Friday, November 15, 2013

Unintended consequences - in Chinese homes

When we Americans look at changes in China, we often think "well those Commies are at it again" or "finally those Commies are using some common sense." OK, maybe you don't look at it that way; perhaps it's just a personal problem.

But when the Chinese government makes a change, it's not doing so to address the American public. It's doing so to address Chinese interests.

And it's important to look at China's relaxing of the "one child" policy through Chinese eyes.

The policy was initially established to address a rapidly expanding population, on the assumption that if China reduced its population growth, it would become more prosperous.

But the decline in the birth rate had an unintended consequence:

Traditionally in China, a son or daughter is often relied upon to provide material assistance to parents and grandparents.

And when there are fewer sons and daughters...

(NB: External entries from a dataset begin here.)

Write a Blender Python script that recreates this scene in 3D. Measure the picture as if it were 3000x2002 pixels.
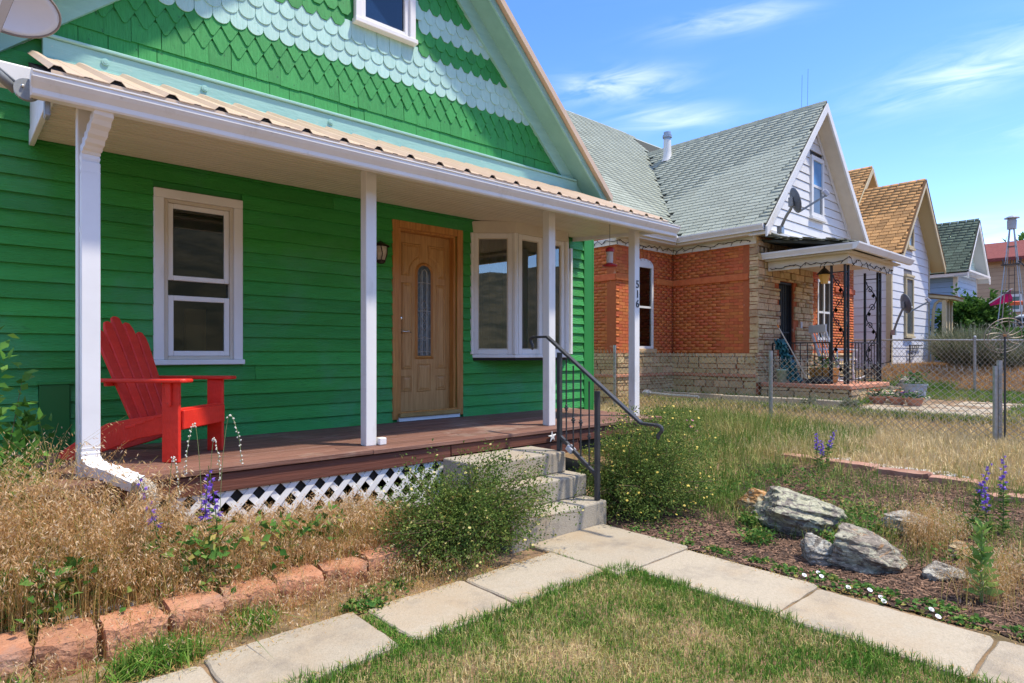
import bpy, bmesh, math, random
import numpy as np
from mathutils import Vector, Matrix, noise as mnoise

random.seed(7); rng = np.random.default_rng(7)
for o in list(bpy.data.objects): bpy.data.objects.remove(o, do_unlink=True)
scene = bpy.context.scene
COL = scene.collection
R = math.radians

# ------------------------------------------------------------------ camera
CAM = Vector((0, 0, 1.4))
cd = bpy.data.cameras.new('camera'); cam = bpy.data.objects.new('camera', cd); COL.objects.link(cam)
cam.location = CAM; cam.rotation_euler = (R(90), 0, -R(41.70388))
cd.sensor_width = 36.0; cd.lens = 21.6; cd.shift_y = 34.0 / 3000.0
cd.clip_start = 0.05; cd.clip_end = 3000
scene.camera = cam

# ------------------------------------------------------------------ sky and sun
SUN_AZ = R(140); SUN_EL = R(65)      # azimuth from +Y towards +X
sd = bpy.data.lights.new('sun', 'SUN'); sun = bpy.data.objects.new('sun', sd); COL.objects.link(sun)
sdir = Vector((math.sin(SUN_AZ) * math.cos(SUN_EL), math.cos(SUN_AZ) * math.cos(SUN_EL), math.sin(SUN_EL)))
sun.rotation_euler = (-sdir).to_track_quat('-Z', 'Y').to_euler()
sun.location = sdir * 60
sd.energy = 2.3; sd.angle = R(2.5); sd.color = (1.0, 0.90, 0.75)

world = bpy.data.worlds.new('World'); scene.world = world; world.use_nodes = True
def build_world():
    nt = world.node_tree; N = nt.nodes; L = nt.links; N.clear()
    def M(op, a, b=None, c=None, clamp=False):
        n = N.new('ShaderNodeMath'); n.operation = op; n.use_clamp = clamp
        for i, v in enumerate((a, b, c)):
            if v is None: continue
            if isinstance(v, (int, float)): n.inputs[i].default_value = v
            else: L.new(v, n.inputs[i])
        return n.outputs[0]
    out = N.new('ShaderNodeOutputWorld'); bg = N.new('ShaderNodeBackground')
    sky = N.new('ShaderNodeTexSky'); sky.sky_type = 'NISHITA'; sky.sun_disc = False
    sky.sun_elevation = SUN_EL; sky.sun_rotation = SUN_AZ
    sky.altitude = 1500; sky.air_density = 1.0; sky.dust_density = 0.15; sky.ozone_density = 1.3
    hs = N.new('ShaderNodeHueSaturation'); hs.inputs['Saturation'].default_value = 1.26; hs.inputs['Hue'].default_value = 0.511
    L.new(sky.outputs[0], hs.inputs['Color'])
    tc = N.new('ShaderNodeTexCoord'); sp = N.new('ShaderNodeSeparateXYZ'); L.new(tc.outputs['Generated'], sp.inputs[0])
    az = M('ARCTAN2', sp.outputs[0], sp.outputs[1]); el = M('ARCSINE', sp.outputs[2])
    cv = N.new('ShaderNodeCombineXYZ')
    # thin streaks that lean up to the right
    L.new(M('MULTIPLY', az, 5.0), cv.inputs[0])
    L.new(M('MULTIPLY', M('ADD', el, M('MULTIPLY', az, -0.06)), 26.0), cv.inputs[1])
    n1 = N.new('ShaderNodeTexNoise'); n1.inputs['Scale'].default_value = 1.3; n1.inputs['Detail'].default_value = 7
    n1.inputs['Roughness'].default_value = 0.55; n1.inputs['Distortion'].default_value = 0.9
    L.new(cv.outputs[0], n1.inputs['Vector'])
    # wispy banks: azimuth, elevation (degrees), widths, strength, lean
    banks = [(61.5, 27.0, 5.5, .8, .9, .03), (51.5, 23.2, 5.0, 1.1, 1.2, .02), (56.5, 20.4, 4.5, .9, 1.0, -.03),
             (79.5, 20.5, 6.5, 1.7, 1.1, .12), (84, 15.5, 7, 1.0, .45, -.04), (76.5, 8.2, 11, 1.4, .85, .0),
             (74, 5.6, 15, 1.8, .6, 0), (47, 18, 7, 2.0, .3, -.05), (60, 31, 8, 1.0, .3, .05),
             (20, 35, 30, 3, .5, .02), (-60, 24, 40, 4, .6, .02), (140, 22, 30, 3.5, .6, -.02), (-150, 30, 40, 5, .6, .03)]
    tot = None
    for a0, e0, wa, we, st, lean in banks:
        da = M('SUBTRACT', az, R(a0))
        de = M('SUBTRACT', M('SUBTRACT', el, R(e0)), M('MULTIPLY', da, lean))
        q = M('ADD', M('POWER', M('ABSOLUTE', M('DIVIDE', da, R(wa))), 2.0), M('POWER', M('ABSOLUTE', M('DIVIDE', de, R(we))), 2.0))
        g = M('MULTIPLY', M('EXPONENT', M('MULTIPLY', q, -1.0)), st)
        tot = g if tot is None else M('ADD', tot, g)
    nr = N.new('ShaderNodeMapRange'); nr.inputs[1].default_value = .40; nr.inputs[2].default_value = .78
    L.new(n1.outputs[0], nr.inputs[0])
    mask = M('MULTIPLY', tot, nr.outputs[0], clamp=True)
    # thin cirrus sheet added overhead, out of view, as neutral fill for the shade
    pz = M('ADD', M('MAXIMUM', sp.outputs[2], 0.0), .25); c2 = N.new('ShaderNodeCombineXYZ')
    L.new(M('MULTIPLY', M('DIVIDE', sp.outputs[0], pz), 1.1), c2.inputs[0]); L.new(M('MULTIPLY', M('DIVIDE', sp.outputs[1], pz), 2.2), c2.inputs[1])
    n2 = N.new('ShaderNodeTexNoise'); n2.inputs['Scale'].default_value = 1.0; n2.inputs['Detail'].default_value = 7; n2.inputs['Distortion'].default_value = .6; L.new(c2.outputs[0], n2.inputs['Vector'])
    r2 = N.new('ShaderNodeMapRange'); r2.inputs[1].default_value = .36; r2.inputs[2].default_value = .64; L.new(n2.outputs[0], r2.inputs[0])
    ov = N.new('ShaderNodeMapRange'); ov.inputs[1].default_value = R(30); ov.inputs[2].default_value = R(52); L.new(el, ov.inputs[0])
    mask = M('ADD', mask, M('MULTIPLY', M('MULTIPLY', r2.outputs[0], ov.outputs[0]), 1.7), clamp=True)
    hz = M('MULTIPLY', M('EXPONENT', M('MULTIPLY', M('ABSOLUTE', el), -13.0)), .26)     # pale air near the horizon
    mask = M('ADD', M('MULTIPLY', mask, .38), hz, clamp=True)
    mix = N.new('ShaderNodeMix'); mix.data_type = 'RGBA'
    L.new(mask, mix.inputs[0]); L.new(hs.outputs[0], mix.inputs[6]); mix.inputs[7].default_value = (7.6, 7.4, 7.0, 1)
    L.new(mix.outputs[2], bg.inputs['Color']); bg.inputs['Strength'].default_value = 0.15
    L.new(bg.outputs[0], out.inputs['Surface'])
build_world()
vs = scene.view_settings
vs.view_transform = 'Standard'; vs.look = 'None'; vs.gamma = 1.0; vs.use_curve_mapping = False; vs.exposure = 1.25
scene.render.engine = 'CYCLES'
scene.cycles.max_bounces = 8; scene.cycles.transparent_max_bounces = 12

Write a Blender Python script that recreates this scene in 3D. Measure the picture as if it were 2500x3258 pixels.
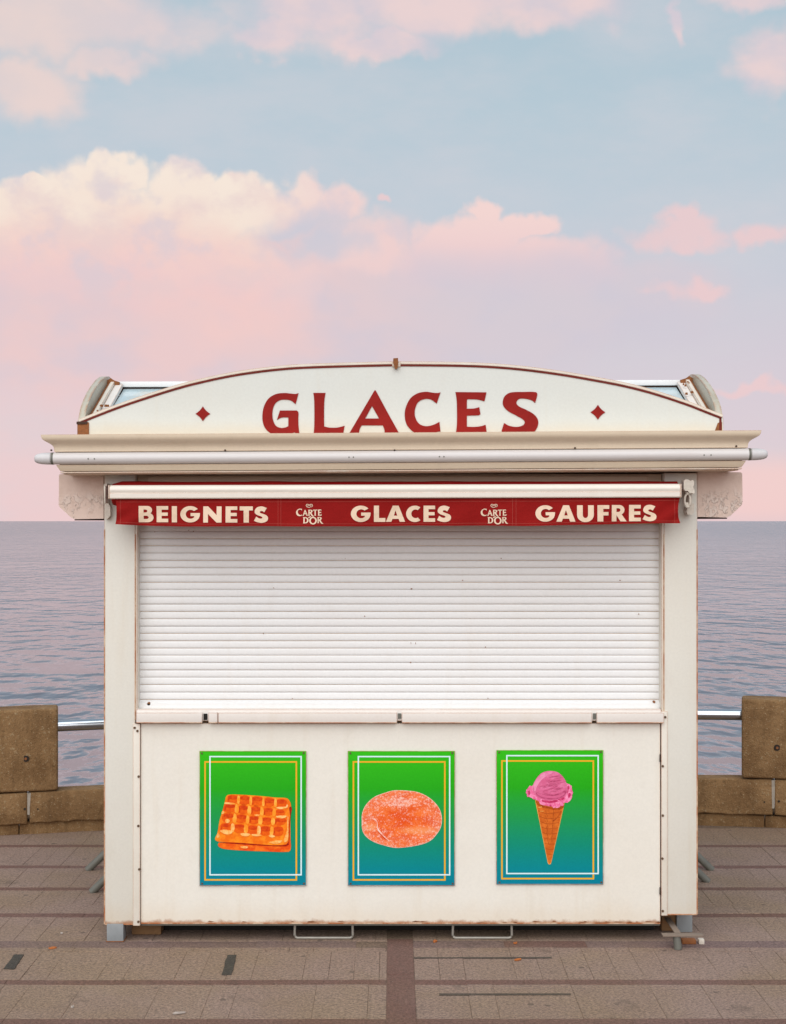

The one-child policy is having a distorting effect on a modernizing society of 1.3 billion whose 194 million citizens over age 60 have few children to rely on for aid. China also needs more workers to maintain economic growth and generate tax revenues to care for a growing elderly population.

And the balance of the population was also affected:

Last year, a government think tank urged China's leaders to start phasing out the policy and allow two children for every family by 2015, saying the country had paid a "huge political and social cost."

The China Development Research Foundation said the policy had resulted in social conflict, high administrative costs and led indirectly to a long-term gender imbalance because of illegal abortions of female fetuses and the infanticide of baby girls by parents who cling to a traditional preference for a son.

So now there are few young Chinese men, and even fewer young Chinese women. I wonder if Russian women are advertising in Chinese newspapers, offering to become brides.